Democrats Tear Each Other Apart Over Abortion 'Litmus Test,' Hurting 2018 Chances

On Monday, the head of the Democratic Congressional Campaign Committee (DCCC) said the party would not adopt an abortion "litmus test" when it comes to funding candidates for 2018 House races. But a former Democratic National Committee (DNC) chairman attacked this strategy, and led pro-abortion groups in a campaign against being open to pro-life candidates.

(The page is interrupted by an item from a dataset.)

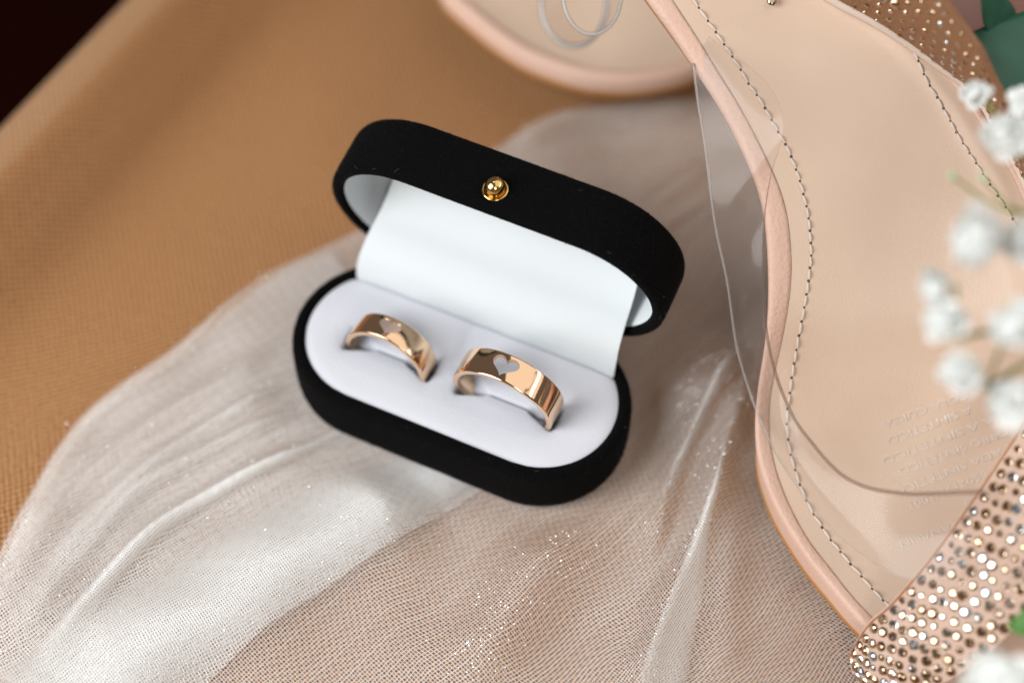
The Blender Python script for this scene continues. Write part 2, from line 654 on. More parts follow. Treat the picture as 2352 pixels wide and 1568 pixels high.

"There is not a litmus test for Democratic candidates," Rep. Ben Ray Luján (D-N.M.), chairman of the DCCC, told The Hill in an interview Monday. "As we look at candidates across the country, you need to make sure you have candidates that fit the district, that can win in these districts across America."

Howard Dean, former Democratic governor of Vermont and former chairman of the DNC (from 2005 to 2009), denounced this decision on Twitter. "I'm afraid I'll be with holding [sic] support for the DCCC if this is true," Dean declared.

Abortion activists championed Dean in this decision.

Ilyse Hogue, president of NARAL Pro-Choice America, retweeted Dean, declaring, "Thank you [Governor Dean]. You truly understand the stakes for women and families."

NARAL's official account also attacked Luján. "We can't truly make economic security a priority w/o strong pro-choice candidates," NARAL tweeted. "There is no [economic security] w/o [reproductive freedom]."

Even the official Twitter account for the Democratic Party retweeted DNC CEO Jess O'Connell, who declared, "Full economic rights will include reproductive rights — with safe, affordable, accessible healthcare regardless of zip code."

The timing of this tweet (and retweet) suggests O'Connell was attacking Luján, a leader in her own party.

But the intraparty warfare is merely the latest flare-up in a Democrat civil war on the issue of abortion. In April, current DNC Chair Tom Perez endorsed Heath Mello, a Democrat running for mayor in Omaha, Neb. When NARAL attacked Mello as "anti-choice," Perez took a clear stance for abortion.

"Every Democrat, like ever American, should support a woman's right to make her own choices about her body and her health," Perez said. "This is not negotiable and should not change city by city or state by state."

Such a firm pro-abortion stance would alienate many Democrats who favor significant restrictions on abortion even when they identify as "pro-choice." As such, it is an important political imperative for Democrats to moderate their stance on abortion in order to win back a majority of seats in the House of Representatives next year.

"To pick up 24 [seats] and get to 218, that is the job," Luján told The Hill. "We'll need a broad coalition to get that done. We are going to need all of that, we have to be a big family in order to win the House back." The map on his office wall reportedly highlights dozens of districts held by Republicans that he hopes to flip in November 2018.

Democrats will need to contest more conservative districts in order to win those 24 seats. In 2006, when the Democrats last captured a majority in the House, their party recruited — and financially supported — a significant number of Democrats who did not fully support the abortion activist platform. The Hill listed four such candidates: Brad Ellsworth (Ind.), Baron Hill (Ind.), Heath Shuler (N.C.), and Jason Altmire (Pa.).

"Both [then-DCCC Chairman] Rahm Emanuel and [then-DNC Chairman] Howard Dean with his 50 state strategy understood that in order to win districts that eluded Democrats in previous cycles, they were going to have to field candidates who didn't look like national Democrats," Altmire told The Hill (emphasis added). "People understood the class of '06 was driven largely by the centrist candidates."

Apparently, Dean forgot his own winning strategy.

Both House Minority Leader Nancy Pelosi (D-Calif.) and Senate Minority Leader Chuck Schumer (D-N.Y.) have argued against party litmus tests, saying there is room for people with different opinions on abortion. Even the purist Sen. Bernie Sanders (I-Vt.) — who rained on the Democratic "unity tour" by declaring, "I'm an Independent!" — has echoed that argument.

Pelosi — a notable punching-bag for Republicans whose leadership arguably contributed to the defeat of Jon Ossoff in the Georgia 6 race — noted, "Most of ... my family, extended family are not pro-choice. You think I'm kicking them out of the Democratic Party?"

Howard Dean seems to be arguing that she should, despite the fact that his very support for centrist candidates helped Democrats win the House in 2006.